At 14, she met a man in his mid-30s, who persuaded her to run away from home.

"He told me he loved me, and he really got inside my head," she said. "And then he said he was going to another state. And I said OK."

She was soon in another city, selling herself on the street - on the track, as she calls it - the stretch of street where she routinely worked. She gave her earnings to the pimp, who would often beat her.

"He made me make a schedule for myself. I think it was 11 [a.m.] to 7 [p.m.], I would work one track," said Amanda. "And I would take a break from 7 to 9, and then at 9 to 2, I would work a different track, 9 to 2 at night. And every time I made $300, I would have to call him and give it to him. I would make an average of 600 or 700 [dollars] a day."

But the pimp became more violent. He once threatened her as they spoke by cell phone.
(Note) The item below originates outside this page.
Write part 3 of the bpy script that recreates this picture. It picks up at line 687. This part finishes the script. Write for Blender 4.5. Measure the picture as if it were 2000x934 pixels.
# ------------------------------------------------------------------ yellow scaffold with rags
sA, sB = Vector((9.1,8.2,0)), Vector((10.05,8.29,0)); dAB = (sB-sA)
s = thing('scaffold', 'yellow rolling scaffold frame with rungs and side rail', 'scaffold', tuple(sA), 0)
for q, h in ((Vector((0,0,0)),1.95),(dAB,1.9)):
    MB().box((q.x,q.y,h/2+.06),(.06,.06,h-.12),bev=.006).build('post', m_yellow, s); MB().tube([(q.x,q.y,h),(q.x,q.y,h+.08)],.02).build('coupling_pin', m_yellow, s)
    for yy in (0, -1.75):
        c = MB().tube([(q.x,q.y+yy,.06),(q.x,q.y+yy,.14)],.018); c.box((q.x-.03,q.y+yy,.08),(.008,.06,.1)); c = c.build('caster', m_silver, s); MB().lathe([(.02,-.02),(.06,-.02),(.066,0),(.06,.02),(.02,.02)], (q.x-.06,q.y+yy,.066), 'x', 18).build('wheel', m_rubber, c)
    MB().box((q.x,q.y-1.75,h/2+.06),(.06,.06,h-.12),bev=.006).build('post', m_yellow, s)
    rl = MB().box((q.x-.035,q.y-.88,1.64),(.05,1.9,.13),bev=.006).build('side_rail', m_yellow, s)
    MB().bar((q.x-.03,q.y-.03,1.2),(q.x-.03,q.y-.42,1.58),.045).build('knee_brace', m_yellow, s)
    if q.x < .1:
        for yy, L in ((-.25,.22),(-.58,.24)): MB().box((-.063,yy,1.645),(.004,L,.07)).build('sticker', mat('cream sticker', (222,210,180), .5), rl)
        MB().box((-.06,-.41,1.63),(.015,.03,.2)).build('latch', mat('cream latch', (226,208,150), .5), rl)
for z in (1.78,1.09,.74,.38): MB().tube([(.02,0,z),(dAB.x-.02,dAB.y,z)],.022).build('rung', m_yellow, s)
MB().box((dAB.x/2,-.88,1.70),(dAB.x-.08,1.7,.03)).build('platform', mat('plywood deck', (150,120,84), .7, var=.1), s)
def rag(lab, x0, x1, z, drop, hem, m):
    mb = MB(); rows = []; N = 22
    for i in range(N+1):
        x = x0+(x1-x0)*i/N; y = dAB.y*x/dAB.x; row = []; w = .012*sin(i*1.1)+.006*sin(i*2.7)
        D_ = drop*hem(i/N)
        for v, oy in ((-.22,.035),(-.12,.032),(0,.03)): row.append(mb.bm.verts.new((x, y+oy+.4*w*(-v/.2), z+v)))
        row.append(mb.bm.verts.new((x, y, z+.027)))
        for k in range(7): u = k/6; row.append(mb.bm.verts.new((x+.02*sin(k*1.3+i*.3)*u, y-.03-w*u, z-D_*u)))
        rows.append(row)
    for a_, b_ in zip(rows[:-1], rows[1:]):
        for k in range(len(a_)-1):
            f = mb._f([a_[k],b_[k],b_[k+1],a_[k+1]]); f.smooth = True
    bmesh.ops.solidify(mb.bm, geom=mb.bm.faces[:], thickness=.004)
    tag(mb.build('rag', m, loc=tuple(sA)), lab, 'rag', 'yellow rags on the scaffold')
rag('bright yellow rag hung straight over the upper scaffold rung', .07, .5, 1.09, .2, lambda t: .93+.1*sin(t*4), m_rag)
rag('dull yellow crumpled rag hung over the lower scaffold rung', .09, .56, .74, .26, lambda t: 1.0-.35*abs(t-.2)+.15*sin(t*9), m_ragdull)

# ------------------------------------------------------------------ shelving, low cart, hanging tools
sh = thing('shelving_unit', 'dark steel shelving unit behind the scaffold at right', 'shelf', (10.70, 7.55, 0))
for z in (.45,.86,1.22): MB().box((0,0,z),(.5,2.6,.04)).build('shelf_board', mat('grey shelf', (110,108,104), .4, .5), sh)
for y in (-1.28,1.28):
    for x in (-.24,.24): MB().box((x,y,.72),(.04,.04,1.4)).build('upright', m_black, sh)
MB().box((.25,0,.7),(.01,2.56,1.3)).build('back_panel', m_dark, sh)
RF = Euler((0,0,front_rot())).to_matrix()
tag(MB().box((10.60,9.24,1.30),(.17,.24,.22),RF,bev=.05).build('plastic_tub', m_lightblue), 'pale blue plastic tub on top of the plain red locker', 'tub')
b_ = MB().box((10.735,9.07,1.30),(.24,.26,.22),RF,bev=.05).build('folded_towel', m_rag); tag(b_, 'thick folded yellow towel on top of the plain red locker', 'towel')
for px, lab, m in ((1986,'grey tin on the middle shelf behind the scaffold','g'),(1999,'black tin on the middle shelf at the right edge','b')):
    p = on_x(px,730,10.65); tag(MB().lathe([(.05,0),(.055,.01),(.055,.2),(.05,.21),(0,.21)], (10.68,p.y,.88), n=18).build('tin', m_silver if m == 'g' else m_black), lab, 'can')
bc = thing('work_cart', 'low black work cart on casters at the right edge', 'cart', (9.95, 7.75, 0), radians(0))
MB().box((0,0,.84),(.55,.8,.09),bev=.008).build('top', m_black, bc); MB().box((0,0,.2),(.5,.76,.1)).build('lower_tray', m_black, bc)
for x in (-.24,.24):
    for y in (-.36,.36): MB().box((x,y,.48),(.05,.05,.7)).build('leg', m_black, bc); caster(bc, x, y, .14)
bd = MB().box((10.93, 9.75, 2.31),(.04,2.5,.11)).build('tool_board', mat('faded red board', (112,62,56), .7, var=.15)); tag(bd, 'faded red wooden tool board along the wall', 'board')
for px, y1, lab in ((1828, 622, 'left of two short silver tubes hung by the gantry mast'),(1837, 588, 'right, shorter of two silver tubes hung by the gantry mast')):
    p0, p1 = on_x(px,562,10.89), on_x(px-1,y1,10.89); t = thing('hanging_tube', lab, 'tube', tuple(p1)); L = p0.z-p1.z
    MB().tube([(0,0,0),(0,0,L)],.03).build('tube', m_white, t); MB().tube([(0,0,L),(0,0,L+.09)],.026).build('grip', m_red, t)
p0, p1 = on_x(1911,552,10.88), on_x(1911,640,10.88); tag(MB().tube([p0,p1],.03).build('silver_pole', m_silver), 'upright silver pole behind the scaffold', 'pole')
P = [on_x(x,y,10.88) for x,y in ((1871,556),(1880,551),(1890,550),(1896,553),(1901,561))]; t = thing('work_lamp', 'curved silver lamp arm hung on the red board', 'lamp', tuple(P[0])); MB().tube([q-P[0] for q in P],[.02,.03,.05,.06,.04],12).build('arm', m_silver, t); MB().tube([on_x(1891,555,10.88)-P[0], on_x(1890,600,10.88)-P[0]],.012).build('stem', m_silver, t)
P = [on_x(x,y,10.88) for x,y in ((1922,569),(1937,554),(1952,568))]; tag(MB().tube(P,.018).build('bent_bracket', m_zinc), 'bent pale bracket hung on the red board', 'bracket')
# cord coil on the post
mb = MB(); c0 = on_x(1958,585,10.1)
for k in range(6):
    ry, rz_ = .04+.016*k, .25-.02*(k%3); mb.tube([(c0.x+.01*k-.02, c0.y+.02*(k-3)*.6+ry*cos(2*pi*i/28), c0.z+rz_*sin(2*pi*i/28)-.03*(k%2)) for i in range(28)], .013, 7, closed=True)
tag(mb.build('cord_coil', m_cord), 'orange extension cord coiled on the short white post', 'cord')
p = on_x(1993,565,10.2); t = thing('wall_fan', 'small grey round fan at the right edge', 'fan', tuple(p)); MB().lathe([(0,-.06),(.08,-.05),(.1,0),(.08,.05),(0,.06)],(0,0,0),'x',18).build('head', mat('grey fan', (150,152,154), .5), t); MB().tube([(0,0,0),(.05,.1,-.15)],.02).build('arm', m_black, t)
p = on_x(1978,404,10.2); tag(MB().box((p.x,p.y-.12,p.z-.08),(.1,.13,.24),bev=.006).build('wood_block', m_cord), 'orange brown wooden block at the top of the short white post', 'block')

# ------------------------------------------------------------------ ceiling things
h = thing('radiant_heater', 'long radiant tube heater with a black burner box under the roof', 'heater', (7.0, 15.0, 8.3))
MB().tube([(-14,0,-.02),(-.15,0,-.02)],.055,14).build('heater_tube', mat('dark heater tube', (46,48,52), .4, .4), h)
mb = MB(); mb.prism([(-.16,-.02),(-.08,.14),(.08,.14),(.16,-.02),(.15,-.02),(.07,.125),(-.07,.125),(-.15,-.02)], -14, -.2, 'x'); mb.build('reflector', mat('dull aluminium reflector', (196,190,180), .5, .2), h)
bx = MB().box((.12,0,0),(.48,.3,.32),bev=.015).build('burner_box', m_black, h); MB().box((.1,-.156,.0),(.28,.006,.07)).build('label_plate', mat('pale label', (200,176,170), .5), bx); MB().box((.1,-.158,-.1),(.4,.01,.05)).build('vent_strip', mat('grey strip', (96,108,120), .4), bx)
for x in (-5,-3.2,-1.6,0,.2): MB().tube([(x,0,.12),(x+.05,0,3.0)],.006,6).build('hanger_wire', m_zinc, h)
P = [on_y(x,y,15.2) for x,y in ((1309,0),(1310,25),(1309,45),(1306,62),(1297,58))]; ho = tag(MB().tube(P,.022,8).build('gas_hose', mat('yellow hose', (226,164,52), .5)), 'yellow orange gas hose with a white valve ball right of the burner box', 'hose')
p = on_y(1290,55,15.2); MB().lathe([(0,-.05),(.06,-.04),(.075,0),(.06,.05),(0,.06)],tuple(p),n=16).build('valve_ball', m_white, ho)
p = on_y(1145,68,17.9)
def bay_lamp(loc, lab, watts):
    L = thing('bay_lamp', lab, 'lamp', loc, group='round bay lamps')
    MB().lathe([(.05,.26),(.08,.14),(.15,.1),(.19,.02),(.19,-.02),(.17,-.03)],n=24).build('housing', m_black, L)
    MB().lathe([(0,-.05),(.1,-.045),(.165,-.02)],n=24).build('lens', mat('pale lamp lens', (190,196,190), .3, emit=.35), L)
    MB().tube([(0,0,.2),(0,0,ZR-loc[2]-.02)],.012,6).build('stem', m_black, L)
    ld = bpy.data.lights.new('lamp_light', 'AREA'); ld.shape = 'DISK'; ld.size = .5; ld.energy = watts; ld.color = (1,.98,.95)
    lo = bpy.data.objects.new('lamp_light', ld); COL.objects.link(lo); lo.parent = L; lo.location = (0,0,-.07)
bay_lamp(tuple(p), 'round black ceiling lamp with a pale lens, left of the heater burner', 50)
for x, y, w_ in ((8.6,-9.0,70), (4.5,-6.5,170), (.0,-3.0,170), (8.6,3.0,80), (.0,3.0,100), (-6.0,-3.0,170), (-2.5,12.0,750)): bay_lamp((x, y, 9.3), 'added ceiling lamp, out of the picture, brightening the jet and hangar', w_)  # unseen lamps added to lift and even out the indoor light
"He was like, I'm going to kill you as soon as you hit that street," she said. "I'm coming for you and I'm going to kill you. I mean, he had put a gun to me before, but tonight I really believed that he was really going to kill me."

She was arrested that night, which she says may have saved her life. Federal agents came to her detention center and offered her the chance to go to Children of the Night.

With 17 other girls, she now attends school at the Los Angeles charity, does her homework and socializes with friends, who like her are runaways and former prostitutes. Monica and Amanda have plans to go college after they finish high school.

Lois Lee, founder of Children of the Night, says they can do it. Thousands of children, both male and female, have found help here over 30 years and are now leading successful lives. Some get jobs when they turn 18. Others finish their education. Some return to the streets.

Lee says child prostitution has changed in some ways over the decades. Most teenagers on the street now carry cell phones, and their pimps advertise on the Internet sites like Craigslist. But she says the abuse is the same as it was decades ago.

She says law enforcement agencies want to help, but the children are caught between two conflicting needs: to prosecute the pimps, using the children as witnesses, and to find a safe haven for the children.

Lee would like to see a focus on prosecuting customers.

"Let's look at who most of the men are who are paying for sex," said Lois Lee. "They're family men. They're so-called law-abiding citizens. They have jobs. They pay taxes. They range from truck drivers, laborers, to salesmen, to professionals, accountants and lawyers and policemen and judges and politicians. You name it. Everybody's involved."

Earlier this year, the Federal Bureau of Investigation rescued more than 45 suspected teenage prostitutes in a nationwide sweep of 27 cities. No one knows the extent of the problem, but Lee says children continue to sell themselves on the streets of American cities.